### Input for this task
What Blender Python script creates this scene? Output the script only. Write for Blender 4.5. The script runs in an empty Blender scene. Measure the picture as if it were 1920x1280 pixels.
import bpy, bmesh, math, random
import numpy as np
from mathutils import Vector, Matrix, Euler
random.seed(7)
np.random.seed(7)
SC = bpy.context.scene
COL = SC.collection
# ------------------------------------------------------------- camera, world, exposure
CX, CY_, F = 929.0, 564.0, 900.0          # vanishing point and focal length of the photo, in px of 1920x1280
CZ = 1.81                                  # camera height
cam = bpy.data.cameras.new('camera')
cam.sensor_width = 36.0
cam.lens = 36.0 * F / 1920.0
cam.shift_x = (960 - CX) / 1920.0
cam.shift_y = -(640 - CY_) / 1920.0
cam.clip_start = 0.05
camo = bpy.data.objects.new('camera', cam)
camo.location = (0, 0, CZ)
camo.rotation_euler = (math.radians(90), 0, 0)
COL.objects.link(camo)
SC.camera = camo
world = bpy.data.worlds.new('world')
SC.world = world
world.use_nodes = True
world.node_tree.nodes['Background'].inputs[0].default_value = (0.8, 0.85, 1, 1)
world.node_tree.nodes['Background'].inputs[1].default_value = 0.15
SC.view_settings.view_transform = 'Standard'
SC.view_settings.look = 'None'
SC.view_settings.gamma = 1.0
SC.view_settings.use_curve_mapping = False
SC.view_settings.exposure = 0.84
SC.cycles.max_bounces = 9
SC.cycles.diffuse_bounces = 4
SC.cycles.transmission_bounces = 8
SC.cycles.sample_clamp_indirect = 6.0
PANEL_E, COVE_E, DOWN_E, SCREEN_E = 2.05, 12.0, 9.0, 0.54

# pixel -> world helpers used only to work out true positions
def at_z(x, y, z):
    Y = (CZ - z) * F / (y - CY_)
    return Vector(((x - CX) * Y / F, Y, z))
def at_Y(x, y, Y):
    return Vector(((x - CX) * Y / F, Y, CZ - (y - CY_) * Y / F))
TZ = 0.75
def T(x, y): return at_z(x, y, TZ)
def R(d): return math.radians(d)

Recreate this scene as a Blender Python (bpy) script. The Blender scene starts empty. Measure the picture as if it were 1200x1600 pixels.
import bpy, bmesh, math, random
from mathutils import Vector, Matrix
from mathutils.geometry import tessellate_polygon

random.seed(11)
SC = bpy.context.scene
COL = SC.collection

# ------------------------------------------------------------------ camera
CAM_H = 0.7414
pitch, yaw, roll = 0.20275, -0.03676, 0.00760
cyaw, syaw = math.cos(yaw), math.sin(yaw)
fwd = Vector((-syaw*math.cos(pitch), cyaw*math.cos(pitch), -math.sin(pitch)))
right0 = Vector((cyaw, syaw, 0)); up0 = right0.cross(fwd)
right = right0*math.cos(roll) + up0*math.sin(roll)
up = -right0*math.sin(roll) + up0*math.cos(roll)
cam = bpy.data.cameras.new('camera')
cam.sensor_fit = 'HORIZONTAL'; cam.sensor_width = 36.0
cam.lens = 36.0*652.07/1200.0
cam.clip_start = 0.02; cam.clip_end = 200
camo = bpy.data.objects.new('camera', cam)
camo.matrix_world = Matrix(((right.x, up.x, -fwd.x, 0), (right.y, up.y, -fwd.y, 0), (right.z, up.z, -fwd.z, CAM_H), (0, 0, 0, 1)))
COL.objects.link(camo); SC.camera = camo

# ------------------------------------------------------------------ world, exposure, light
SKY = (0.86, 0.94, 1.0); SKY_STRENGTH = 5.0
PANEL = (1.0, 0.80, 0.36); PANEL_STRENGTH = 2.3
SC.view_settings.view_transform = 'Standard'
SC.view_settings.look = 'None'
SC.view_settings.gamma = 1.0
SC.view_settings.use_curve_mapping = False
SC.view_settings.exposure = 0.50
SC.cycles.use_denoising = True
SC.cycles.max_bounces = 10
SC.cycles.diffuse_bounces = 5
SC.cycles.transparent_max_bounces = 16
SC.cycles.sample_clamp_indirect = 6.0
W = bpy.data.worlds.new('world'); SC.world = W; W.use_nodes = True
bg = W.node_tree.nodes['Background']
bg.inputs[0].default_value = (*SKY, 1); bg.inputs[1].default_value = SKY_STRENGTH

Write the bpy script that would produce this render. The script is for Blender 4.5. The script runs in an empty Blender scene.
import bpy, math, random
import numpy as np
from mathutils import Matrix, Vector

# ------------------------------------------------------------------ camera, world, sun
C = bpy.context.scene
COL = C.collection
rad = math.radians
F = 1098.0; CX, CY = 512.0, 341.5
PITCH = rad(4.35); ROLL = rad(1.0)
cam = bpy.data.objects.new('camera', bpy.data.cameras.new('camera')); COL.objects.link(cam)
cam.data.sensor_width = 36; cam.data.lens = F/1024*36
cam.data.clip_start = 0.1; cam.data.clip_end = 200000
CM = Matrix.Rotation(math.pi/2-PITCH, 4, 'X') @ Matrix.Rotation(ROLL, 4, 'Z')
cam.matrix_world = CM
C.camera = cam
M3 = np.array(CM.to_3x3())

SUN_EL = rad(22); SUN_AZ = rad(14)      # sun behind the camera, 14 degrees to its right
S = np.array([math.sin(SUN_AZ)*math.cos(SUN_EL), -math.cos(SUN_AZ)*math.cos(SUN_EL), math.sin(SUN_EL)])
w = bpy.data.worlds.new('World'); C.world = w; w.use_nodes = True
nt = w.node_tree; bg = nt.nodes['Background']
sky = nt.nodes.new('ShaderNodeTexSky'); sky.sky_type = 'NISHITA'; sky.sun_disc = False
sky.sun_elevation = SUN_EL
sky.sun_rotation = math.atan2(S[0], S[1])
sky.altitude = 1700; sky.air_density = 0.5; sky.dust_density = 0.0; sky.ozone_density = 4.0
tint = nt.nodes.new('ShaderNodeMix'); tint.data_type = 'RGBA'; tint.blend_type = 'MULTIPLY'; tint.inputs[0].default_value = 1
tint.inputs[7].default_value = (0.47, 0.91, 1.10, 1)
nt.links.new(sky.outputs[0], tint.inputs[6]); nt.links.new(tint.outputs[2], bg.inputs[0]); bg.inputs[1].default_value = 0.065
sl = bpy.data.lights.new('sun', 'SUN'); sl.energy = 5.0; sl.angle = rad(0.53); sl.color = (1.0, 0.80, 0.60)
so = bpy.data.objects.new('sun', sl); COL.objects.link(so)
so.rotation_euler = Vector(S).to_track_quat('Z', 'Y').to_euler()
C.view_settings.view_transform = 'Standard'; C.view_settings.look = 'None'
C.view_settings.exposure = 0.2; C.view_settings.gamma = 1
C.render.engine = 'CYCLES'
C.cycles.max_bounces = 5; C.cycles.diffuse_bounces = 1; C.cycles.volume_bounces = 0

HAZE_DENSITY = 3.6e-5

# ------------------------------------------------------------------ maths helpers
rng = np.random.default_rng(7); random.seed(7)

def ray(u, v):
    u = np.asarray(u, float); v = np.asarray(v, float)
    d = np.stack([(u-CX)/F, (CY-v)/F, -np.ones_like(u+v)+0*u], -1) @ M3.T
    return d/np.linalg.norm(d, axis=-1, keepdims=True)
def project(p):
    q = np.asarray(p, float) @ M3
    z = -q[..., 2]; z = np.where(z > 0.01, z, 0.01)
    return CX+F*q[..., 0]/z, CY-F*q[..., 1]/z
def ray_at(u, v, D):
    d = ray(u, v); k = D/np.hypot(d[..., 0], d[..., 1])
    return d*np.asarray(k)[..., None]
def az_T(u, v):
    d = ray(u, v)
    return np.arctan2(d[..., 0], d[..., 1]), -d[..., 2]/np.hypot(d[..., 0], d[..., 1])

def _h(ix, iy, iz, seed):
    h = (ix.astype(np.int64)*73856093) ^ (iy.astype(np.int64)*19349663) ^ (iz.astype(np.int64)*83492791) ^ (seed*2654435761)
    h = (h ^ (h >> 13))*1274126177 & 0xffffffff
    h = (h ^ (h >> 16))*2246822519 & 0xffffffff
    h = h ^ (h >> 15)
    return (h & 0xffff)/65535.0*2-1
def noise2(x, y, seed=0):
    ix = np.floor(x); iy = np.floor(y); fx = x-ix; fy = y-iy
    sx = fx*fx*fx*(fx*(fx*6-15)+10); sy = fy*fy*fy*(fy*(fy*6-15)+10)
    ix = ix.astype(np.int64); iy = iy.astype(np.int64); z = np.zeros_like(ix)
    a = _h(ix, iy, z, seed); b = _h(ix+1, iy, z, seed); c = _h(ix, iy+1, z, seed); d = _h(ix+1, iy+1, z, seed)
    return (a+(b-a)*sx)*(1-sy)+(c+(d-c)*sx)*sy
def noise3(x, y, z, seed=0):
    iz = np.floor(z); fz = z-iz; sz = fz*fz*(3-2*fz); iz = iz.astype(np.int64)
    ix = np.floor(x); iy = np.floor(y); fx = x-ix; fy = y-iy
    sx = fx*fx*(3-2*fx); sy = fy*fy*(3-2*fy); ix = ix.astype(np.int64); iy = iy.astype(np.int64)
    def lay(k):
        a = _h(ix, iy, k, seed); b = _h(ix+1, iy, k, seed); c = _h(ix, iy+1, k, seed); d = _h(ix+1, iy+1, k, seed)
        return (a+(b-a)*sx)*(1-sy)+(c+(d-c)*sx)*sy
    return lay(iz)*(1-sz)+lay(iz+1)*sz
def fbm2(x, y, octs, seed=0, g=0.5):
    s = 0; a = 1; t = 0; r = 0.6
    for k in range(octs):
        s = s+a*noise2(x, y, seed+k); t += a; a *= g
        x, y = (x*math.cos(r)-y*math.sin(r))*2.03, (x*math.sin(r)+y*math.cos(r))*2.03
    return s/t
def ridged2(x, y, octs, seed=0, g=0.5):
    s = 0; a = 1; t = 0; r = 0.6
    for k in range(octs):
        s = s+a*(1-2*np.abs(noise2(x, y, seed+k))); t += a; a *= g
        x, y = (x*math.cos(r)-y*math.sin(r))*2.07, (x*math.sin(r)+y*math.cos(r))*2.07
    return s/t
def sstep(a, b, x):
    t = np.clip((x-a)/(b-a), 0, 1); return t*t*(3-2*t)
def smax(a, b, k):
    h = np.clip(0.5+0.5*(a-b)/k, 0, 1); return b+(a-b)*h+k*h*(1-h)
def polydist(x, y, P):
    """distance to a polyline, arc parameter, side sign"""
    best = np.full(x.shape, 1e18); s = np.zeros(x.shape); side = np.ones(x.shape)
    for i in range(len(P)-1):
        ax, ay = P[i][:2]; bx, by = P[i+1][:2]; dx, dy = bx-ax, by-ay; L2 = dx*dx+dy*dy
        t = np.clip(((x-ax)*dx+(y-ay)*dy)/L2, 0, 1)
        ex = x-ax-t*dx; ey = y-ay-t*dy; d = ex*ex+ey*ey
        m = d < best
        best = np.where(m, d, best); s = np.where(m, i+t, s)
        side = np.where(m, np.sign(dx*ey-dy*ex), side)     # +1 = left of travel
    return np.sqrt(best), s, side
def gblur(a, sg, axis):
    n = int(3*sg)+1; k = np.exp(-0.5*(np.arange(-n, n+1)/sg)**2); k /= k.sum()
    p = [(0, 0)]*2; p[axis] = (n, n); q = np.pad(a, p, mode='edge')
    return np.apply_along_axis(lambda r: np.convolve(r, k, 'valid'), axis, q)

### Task
Scan the entries above for the word "Python" and collect each line holding it.

### The solution
What Blender Python script creates this scene? Output the script only. Write for Blender 4.5. The script runs in an empty Blender scene. Measure the picture as if it were 1920x1280 pixels.
Recreate this scene as a Blender Python (bpy) script. The Blender scene starts empty. Measure the picture as if it were 1200x1600 pixels.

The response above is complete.